I’m Telling All the Stories

As a writer, I often worry about how to tell this ugly story in a beautiful way. I think about the way the rain looked running down my car windows the day my best friend told me what a slut I'd been. Or how I remember that I was wearing a snap front shirt and the way it sounded when he took it off me, after I'd said I needed to leave. Maybe starting there with a sensory description would make the story at least sound better.

In the end, I realize that the most important part is just to tell the story. That's the real gift. Just telling the stories is what catalyzes change, connects me to those who need to hear it, and helps with my own healing. There is power in every one's voice. There is power in mine. I can speak about it. I have that gift where others can't or won't. I understand the desire to keep quiet. Speaking about this will make many people in my life uncomfortable, angry, sad. I haven't been talking about it because I don't want the stigmas or assumptions people make about rape victims attached to me. But I can talk about it, therefore, I must for all those who can't.

I was raped. I was taken home by a man after a first date in 2004. I'd told him that if I went back to his house, I wasn't having sex with him. He feigned offense that I'd think that was what he wanted. We sat and talked for a bit. I thought his breath smelled and I didn't want to have to kiss him, but when he tried, I was polite, like a good girl, and let him. I said I needed to leave and he started unbuttoning my shirt. I said I needed to leave and he took off my pants. I reminded him that we weren't having sex. He agreed again. We ended up having sex.

It wasn't till almost a year later that I remembered the finer details of that night. I'd never forgotten them, I just didn't have perspective at the time. When I'd called my friend the next day to tell her about my date she said, "Rebecca, you give it up too easily." And I never told anyone about it again. I was a slut. I needed to watch my own behavior.

And then one beautiful 4th of July, riding my bike through town to beat the traffic and find a good spot to see the fireworks with my new boyfriend, I remarked on a guy I once knew who lived downtown and probably had a good view tonight. Thinking about him again and the time we'd spent together, I suddenly saw myself in that apartment again, reminding him that I didn't want to have sex, not once, but several times, trying to leave as he coerced me into more and more of what he wanted from me. And I remember how when he finally pushed himself onto me, how I yelled, "NO" very loudly again and again, followed by, "Stop!" I remembered how he clamped his hands down harder on my arms and pulled me closer to him to stay in as I struggled. And finally I remember how I had gotten a leg free and had to put my foot on his chest and push him hard to remove him from on top of me.
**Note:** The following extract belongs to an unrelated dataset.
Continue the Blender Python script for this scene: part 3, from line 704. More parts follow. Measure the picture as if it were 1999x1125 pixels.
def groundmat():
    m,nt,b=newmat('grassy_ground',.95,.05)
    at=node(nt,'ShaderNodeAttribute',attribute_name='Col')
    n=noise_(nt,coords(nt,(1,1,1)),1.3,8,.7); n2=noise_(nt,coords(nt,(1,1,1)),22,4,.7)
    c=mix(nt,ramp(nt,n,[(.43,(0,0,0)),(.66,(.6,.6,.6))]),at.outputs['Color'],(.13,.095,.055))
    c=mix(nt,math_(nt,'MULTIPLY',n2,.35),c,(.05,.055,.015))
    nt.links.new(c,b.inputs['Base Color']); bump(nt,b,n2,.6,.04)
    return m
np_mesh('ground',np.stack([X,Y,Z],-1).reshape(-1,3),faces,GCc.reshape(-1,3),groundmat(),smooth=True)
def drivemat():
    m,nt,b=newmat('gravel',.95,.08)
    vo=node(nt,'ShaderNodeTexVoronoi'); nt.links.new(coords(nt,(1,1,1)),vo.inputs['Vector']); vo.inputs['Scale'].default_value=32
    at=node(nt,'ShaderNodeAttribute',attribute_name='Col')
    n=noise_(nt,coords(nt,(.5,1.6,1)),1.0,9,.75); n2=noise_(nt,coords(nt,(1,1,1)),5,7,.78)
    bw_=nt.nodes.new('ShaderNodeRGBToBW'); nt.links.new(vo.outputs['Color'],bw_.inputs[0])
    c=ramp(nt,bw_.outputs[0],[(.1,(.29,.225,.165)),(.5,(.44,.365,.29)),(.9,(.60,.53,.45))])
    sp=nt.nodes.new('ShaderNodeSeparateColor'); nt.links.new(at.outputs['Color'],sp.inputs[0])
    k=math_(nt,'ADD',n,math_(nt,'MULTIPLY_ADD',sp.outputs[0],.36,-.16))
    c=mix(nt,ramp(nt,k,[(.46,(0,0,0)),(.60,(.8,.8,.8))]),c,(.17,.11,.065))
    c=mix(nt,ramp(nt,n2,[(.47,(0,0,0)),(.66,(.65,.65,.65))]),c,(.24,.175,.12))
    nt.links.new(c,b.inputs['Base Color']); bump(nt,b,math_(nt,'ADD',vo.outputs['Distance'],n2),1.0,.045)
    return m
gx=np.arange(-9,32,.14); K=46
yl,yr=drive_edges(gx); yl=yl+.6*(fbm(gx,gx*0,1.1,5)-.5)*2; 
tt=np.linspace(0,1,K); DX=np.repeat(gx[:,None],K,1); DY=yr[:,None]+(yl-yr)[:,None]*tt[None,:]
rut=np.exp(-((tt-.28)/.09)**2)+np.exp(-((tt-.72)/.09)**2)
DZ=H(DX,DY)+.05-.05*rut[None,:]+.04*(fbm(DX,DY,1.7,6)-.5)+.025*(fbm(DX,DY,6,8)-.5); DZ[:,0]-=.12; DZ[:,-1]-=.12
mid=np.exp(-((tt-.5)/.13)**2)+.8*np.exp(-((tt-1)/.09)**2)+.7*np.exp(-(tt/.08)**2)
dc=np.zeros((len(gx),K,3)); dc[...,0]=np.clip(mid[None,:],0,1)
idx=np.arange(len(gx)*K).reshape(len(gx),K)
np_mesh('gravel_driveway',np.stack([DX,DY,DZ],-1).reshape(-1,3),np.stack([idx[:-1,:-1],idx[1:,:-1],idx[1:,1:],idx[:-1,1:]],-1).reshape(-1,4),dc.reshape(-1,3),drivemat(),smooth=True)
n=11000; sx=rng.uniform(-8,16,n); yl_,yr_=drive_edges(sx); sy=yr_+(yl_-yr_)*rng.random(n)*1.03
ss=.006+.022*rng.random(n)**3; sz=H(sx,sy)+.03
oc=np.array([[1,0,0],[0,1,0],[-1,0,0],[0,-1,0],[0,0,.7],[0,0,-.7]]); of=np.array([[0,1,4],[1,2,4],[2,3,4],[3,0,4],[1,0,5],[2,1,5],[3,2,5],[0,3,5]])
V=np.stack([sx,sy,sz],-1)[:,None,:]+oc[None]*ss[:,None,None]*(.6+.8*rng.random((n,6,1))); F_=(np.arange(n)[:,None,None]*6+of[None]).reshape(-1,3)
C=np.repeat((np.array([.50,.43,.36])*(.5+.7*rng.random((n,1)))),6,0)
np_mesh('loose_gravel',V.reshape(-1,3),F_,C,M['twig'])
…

I stopped pedaling my bike, remembered a date rape pamphlet from junior high, and ticked off all the boxes for the signs that I may have been raped. The immediate next thought in my head was that no one would believe me. I couldn't prove it, and being 2004, we hadn't refined our definition of rape to include coercion. There was still a part of me that thought it was my fault. I knew the guy wouldn't think what he'd done was rape. "Oh! Come on!" he'd said in outrage when I'd pushed him off, "I was already there. Can't I just finish?" I think I even apologized.

I always thought that I would be the kind of woman who would scream my story, seek vengeance, tell the police in a steady, strong voice what had happened to me and take the sucker to court, see him put away for daring to violate me. But I didn't do anything like that. I told my boyfriend at the time and did some writing about it that he wouldn't read because it bothered him too much. And I shut it down. I pretended it didn't matter till I got older and other things happened where someone tried to take my choices away and I couldn't ignore the similarity of the feeling. I've known for awhile that it is time to talk about it.

Because, in the end, the event wasn't as traumatizing as keeping quiet about it. It bothers me more to think about other women that he might have taken advantage of. Was I his first? How many came after me? Could I have helped others by speaking up? And then there's this big life event that people who love me don't know about. That bothers me too. Not to say, "I was raped, pity me," but to say, "I was raped, admire me. I am still the person who trusts without reason. I am still the person who cares open-heartedly. I am still the woman who loves her life even when it's not going so well. I'm still that person, and this was also part of my life."

I take all the scary things that come with it. I know some misguided person out there will confirm my fears and tell me it was my fault, I deserved it, he had every right to have sex with me. I know my family will be shocked and possibly hurt. I fear most of all for that. I know other people who have known me for a long time might attach those victim stigmas that kept me quiet long after I stopped feeling shame about letting him rape me. No one lets rape happen to them. Only society lets rape happen by making it this taboo thing that we don't talk about, that's too unseemly to discuss. Talking about it heals humanity and stops it from happening. Keeping quiet feeds the culture.

 So I'm talking about everything. I'm telling all the stories.